October is the anticipated long-term month for Phoenix Pride festivities, said Helfgot, the organization's spokesperson. According to Helfgot, an excess of 50,000 and 10,000 people make it annually to the festival and parade, respectively.
Phoenix Pride has provided the Valley’s LGBTQ+ residents with more than $1 million in community grants and individual scholarships, according to Helfgot.
LGBTQ+ performers like RuPaul, Aaron Carter, actress Heather Matarazzo and actor Wilson Cruz have made their way to Phoenix’s Pride celebrations as performers or keynote speakers. Musicians popular with LGBTQ+ audiences, including the B-52s, Belinda Carlisle, Jennifer Holliday, Sheena Easton, Maribel Guardia and Ninel Conde, have taken the stage during Phoenix Pride events.
Phoenix Pride’s grand marshals have included Phoenix Mercury center Brittney Griner in 2014 and "Wonder Woman" TV series star Lynda Carter in 2011.

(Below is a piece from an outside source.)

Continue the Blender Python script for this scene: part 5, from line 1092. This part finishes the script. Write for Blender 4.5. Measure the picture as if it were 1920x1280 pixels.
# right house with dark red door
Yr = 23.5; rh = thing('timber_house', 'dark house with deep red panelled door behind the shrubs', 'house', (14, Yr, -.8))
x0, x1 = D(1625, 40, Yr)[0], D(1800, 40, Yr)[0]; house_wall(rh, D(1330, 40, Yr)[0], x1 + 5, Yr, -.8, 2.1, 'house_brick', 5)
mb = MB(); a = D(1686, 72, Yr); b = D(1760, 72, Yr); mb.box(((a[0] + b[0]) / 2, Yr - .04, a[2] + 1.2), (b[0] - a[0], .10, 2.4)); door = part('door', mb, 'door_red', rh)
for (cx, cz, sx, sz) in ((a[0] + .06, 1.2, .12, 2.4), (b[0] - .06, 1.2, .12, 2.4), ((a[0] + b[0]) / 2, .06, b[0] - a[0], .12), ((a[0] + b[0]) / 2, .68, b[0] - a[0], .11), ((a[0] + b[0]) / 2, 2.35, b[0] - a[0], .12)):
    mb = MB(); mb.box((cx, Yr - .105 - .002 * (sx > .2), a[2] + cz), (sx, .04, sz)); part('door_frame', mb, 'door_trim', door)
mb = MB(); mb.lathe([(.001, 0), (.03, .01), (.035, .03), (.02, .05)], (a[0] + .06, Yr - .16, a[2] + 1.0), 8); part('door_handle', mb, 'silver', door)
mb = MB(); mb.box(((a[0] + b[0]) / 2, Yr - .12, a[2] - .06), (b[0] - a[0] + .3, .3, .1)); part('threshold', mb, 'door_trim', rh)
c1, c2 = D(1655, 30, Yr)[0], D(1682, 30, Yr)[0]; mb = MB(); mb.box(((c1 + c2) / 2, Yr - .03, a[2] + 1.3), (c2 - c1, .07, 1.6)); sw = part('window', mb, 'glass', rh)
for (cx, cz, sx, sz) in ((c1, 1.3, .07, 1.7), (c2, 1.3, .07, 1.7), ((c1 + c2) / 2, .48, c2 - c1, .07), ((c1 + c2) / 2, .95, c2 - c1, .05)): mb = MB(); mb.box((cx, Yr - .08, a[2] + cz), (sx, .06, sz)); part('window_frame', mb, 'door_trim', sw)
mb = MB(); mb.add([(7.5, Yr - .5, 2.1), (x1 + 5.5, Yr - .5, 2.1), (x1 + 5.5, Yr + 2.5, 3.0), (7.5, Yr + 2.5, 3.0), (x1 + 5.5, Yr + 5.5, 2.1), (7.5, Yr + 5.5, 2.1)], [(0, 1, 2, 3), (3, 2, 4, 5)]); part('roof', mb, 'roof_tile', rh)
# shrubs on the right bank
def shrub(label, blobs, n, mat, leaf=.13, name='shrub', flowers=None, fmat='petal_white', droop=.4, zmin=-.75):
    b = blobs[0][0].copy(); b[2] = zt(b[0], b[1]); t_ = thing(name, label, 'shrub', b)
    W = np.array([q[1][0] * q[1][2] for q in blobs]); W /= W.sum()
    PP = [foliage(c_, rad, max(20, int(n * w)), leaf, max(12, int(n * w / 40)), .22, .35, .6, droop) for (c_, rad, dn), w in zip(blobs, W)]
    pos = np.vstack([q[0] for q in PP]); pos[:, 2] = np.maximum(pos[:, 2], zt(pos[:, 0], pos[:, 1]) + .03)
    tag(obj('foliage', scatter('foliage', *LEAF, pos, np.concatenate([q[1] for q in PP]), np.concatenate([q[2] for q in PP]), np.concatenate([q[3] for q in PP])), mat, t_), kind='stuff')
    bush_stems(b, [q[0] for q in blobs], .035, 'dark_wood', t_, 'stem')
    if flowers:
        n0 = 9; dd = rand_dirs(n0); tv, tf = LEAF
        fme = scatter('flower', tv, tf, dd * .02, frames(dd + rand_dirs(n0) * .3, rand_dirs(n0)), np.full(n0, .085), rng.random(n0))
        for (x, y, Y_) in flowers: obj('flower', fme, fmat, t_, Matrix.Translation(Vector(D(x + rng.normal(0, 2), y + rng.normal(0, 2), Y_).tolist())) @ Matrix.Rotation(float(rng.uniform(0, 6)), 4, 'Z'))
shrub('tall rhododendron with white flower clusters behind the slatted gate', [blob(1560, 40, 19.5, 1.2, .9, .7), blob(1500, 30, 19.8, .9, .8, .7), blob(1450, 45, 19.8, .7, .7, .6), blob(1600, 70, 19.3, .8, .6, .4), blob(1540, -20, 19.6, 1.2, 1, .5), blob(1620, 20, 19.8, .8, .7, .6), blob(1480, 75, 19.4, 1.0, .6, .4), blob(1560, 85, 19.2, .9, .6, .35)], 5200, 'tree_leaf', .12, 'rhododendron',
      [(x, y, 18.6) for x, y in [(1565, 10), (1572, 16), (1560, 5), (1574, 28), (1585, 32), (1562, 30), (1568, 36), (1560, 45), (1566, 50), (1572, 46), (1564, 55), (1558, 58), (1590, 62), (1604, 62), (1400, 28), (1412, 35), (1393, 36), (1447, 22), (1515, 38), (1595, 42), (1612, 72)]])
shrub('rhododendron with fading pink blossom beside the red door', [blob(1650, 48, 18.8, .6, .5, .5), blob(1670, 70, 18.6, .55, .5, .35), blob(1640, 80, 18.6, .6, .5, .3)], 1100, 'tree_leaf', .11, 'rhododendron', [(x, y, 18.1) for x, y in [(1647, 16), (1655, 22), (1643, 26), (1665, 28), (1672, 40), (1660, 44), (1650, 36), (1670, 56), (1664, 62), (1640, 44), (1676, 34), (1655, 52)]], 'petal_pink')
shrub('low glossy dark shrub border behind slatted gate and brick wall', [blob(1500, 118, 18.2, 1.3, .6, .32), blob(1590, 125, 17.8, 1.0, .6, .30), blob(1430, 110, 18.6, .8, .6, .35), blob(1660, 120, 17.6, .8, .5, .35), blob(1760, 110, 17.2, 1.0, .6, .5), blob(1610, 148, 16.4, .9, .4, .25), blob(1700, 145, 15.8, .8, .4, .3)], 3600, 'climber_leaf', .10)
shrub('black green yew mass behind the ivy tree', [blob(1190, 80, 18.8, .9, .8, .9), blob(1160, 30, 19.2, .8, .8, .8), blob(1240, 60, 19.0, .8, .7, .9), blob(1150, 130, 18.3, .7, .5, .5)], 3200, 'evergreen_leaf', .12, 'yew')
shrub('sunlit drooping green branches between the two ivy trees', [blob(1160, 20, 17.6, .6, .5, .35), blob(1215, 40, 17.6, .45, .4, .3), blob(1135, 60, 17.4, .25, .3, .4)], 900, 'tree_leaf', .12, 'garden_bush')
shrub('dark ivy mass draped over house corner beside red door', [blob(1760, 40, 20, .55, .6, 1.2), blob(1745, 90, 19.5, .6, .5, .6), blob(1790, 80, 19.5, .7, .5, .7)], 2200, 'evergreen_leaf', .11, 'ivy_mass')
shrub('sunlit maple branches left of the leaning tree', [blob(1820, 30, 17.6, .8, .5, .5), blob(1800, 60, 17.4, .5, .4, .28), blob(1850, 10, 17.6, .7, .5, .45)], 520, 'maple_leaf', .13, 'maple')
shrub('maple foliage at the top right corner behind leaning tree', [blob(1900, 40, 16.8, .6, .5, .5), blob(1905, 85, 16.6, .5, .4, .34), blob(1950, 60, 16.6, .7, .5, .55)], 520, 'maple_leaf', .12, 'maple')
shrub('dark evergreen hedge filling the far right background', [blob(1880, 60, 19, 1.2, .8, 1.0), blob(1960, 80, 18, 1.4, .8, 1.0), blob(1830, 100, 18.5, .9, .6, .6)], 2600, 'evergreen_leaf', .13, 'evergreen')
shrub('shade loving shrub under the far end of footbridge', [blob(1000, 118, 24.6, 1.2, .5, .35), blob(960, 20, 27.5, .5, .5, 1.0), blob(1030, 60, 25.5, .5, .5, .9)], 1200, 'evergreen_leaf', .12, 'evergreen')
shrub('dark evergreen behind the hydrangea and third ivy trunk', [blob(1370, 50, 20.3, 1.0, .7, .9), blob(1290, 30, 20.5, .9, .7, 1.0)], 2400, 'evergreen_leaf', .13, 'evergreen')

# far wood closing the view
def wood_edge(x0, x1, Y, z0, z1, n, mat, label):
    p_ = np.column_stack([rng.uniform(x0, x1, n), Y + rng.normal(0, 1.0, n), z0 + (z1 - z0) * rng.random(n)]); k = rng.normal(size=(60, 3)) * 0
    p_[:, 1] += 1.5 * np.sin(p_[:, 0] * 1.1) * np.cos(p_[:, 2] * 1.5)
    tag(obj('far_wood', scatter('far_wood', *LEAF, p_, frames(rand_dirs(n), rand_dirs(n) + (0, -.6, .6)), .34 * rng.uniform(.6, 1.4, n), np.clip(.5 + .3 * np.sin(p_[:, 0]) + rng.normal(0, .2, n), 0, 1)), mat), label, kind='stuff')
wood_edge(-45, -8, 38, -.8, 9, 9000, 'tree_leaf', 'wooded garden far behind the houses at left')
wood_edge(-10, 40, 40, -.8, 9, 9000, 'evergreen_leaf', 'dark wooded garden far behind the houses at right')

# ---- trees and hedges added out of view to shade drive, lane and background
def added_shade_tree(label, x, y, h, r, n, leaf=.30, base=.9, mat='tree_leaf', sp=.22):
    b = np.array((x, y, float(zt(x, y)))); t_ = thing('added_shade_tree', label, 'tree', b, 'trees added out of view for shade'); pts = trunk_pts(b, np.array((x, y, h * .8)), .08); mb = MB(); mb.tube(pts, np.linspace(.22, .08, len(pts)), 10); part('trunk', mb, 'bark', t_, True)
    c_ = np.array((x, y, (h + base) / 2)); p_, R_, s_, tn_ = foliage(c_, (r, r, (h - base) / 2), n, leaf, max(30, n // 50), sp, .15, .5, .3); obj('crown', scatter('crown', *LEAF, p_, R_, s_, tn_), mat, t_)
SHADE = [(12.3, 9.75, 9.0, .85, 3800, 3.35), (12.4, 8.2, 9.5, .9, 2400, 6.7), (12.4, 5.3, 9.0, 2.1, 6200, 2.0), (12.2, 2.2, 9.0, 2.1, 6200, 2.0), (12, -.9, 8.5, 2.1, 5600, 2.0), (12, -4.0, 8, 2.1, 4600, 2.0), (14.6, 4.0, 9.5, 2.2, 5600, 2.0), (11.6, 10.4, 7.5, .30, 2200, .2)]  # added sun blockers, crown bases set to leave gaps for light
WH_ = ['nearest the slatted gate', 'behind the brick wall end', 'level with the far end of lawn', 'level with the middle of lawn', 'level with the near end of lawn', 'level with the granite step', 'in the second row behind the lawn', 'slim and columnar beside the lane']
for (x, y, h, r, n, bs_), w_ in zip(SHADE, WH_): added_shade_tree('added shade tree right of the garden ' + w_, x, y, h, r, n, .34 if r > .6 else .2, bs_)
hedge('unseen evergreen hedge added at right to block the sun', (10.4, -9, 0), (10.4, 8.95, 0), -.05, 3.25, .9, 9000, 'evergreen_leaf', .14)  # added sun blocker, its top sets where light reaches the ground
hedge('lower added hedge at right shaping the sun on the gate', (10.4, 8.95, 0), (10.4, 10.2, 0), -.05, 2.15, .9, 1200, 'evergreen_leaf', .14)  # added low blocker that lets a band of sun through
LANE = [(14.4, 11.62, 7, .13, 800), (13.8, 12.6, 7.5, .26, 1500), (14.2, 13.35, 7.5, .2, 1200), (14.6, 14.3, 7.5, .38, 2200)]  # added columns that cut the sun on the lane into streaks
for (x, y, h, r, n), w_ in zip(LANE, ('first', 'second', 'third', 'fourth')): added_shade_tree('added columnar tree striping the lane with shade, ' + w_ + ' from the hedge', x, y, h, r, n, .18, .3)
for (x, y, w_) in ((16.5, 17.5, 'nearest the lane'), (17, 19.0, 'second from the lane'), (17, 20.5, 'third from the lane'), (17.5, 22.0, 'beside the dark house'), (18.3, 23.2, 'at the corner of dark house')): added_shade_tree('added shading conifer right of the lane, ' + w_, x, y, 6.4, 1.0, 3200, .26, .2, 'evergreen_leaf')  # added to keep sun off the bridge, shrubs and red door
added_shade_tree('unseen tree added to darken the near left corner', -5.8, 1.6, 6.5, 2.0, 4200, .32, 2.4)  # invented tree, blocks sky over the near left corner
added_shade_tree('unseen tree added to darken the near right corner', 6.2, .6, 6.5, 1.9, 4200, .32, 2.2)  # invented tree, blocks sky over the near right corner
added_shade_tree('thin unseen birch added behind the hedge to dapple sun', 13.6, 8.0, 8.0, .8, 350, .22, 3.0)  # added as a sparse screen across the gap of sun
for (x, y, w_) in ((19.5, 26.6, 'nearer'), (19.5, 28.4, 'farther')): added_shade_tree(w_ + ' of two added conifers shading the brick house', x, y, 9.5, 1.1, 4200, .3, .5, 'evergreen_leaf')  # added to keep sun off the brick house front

Mendoza said Pride events in Phoenix have allowed the LGBTQ+ community to not only be seen, as the 1981 march sought to do, but it also empowers the community members to see themselves. While gay bars endured bigotry, Mendoza added that Pride is transformative to LGBTQ+ identity.
"You see people at bars, OK. You’re in the dark. You don’t get to know a whole lot of people. But when you see people in the light, it changes everything. It changed a lot for me," Mendoza said.